Richard X. Bove, an analyst at Punk, Ziegel & Co., said he expects Mellon's strategy to focus on acquisitions to develop its asset management business.

"They are going to look to acquire money management companies in the U.S. and try to move overseas to continue to make aggressive acquisitions there," he said.

Mellon has made two overseas moves in the past five months. In April, it launched West LB Mellon Asset Management, a joint venture with the German asset manager WestLB AG, to increase its presence in Germany and France. And in May it announced it would buy Walter Scott & Partners Ltd., a Scottish equity investment firm with $27 billion of assets under management. The deal is expected to close in the fourth quarter.

Mr. Kelly said at the conference that the two deals reflected Mellon's continuing desire to grow globally. It "will look for more deals to add distribution and add more products that we don't have," he said.

Mr. Fitzgibbon, the analyst, said Mr. Kelly was hired as "an acquisition-minded guy." He expects the company to unveil an "anticlimactic" new strategy, the analyst said, in which it maintains its position as a buyer. He said he looks for Mellon to keep making small acquisitions to supplement its business.

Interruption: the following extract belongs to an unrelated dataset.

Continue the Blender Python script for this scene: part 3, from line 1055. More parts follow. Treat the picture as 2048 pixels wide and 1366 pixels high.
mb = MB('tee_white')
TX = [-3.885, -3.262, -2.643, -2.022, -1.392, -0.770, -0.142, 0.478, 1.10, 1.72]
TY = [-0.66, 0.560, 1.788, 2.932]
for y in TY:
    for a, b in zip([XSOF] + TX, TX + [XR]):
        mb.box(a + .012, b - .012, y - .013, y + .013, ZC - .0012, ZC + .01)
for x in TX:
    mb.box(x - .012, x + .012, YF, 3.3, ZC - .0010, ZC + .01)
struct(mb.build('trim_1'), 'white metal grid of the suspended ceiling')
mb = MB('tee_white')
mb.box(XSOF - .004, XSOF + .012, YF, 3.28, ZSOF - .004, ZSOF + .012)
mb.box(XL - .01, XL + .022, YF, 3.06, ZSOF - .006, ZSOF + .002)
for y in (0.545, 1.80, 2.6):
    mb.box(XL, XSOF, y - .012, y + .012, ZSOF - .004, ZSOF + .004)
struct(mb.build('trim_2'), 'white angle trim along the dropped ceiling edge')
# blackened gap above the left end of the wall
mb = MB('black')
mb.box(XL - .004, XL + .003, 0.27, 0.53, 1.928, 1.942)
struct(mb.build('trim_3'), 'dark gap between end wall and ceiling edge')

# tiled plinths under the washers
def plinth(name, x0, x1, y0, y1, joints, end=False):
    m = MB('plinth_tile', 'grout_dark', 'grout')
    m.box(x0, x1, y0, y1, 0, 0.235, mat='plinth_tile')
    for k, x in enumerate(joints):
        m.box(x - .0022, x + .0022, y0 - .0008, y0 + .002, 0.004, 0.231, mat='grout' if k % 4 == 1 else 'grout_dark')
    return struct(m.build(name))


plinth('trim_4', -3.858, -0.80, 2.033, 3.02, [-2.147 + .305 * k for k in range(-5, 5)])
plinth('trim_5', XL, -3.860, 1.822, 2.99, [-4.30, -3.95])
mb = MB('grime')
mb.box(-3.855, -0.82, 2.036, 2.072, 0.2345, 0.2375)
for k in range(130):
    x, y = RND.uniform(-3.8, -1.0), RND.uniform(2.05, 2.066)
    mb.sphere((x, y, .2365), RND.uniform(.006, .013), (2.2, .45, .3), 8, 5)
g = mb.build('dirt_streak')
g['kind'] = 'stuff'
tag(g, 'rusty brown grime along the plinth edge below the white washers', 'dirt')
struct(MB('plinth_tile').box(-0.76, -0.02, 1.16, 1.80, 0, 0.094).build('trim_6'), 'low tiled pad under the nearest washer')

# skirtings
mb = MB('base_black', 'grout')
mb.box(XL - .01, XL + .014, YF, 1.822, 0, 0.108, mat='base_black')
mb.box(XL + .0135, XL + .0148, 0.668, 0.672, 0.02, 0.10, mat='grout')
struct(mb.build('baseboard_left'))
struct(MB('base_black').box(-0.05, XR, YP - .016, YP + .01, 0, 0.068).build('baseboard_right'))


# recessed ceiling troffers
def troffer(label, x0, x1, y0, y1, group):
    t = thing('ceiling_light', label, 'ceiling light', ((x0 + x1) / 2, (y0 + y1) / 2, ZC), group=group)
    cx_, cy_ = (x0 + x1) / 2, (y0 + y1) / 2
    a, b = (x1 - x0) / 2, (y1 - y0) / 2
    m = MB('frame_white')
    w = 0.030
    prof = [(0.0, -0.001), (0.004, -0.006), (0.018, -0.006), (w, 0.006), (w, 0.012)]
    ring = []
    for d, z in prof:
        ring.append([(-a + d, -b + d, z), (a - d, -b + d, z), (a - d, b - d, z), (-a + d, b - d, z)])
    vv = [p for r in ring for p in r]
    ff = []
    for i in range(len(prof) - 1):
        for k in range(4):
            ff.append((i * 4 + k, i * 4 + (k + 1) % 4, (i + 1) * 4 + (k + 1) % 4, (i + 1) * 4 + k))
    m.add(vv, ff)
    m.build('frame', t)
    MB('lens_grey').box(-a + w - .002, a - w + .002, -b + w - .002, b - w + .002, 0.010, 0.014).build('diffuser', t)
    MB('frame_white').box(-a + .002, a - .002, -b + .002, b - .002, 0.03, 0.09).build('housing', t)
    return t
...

"From a 10,000-foot view, I expect that Mellon won't radically changes its business with this new strategy," he said. "This is all about fine-tuning."

Most of Mellon's retail funds have two- or three-star ratings from Morningstar, Mr. Kelly said, and that is "not good enough." "On the asset management side, we want to improve our fund performance over the next two to three years," he said. "This won't happen overnight."

The company soon will use its institutional capabilities to introduce retail products, he said. This will include an enhanced fixed-income fund, an international bond fund, and a global growth equity fund.

"Intermediaries want new, interesting products with good institutional track records," he said.

Mellon will also look to keep expanding and developing its private-client business, Mr. Kelly said. It has expanded significantly in the past four or five years in California and Florida, he noted, and he hopes to grow in Texas in the next few years.

"We are continuing to invest in high-growth areas and in wealthy areas in the Northeast," he said.

"I see [Mellon] as a growth company with a few businesses where the margins should do better," he added.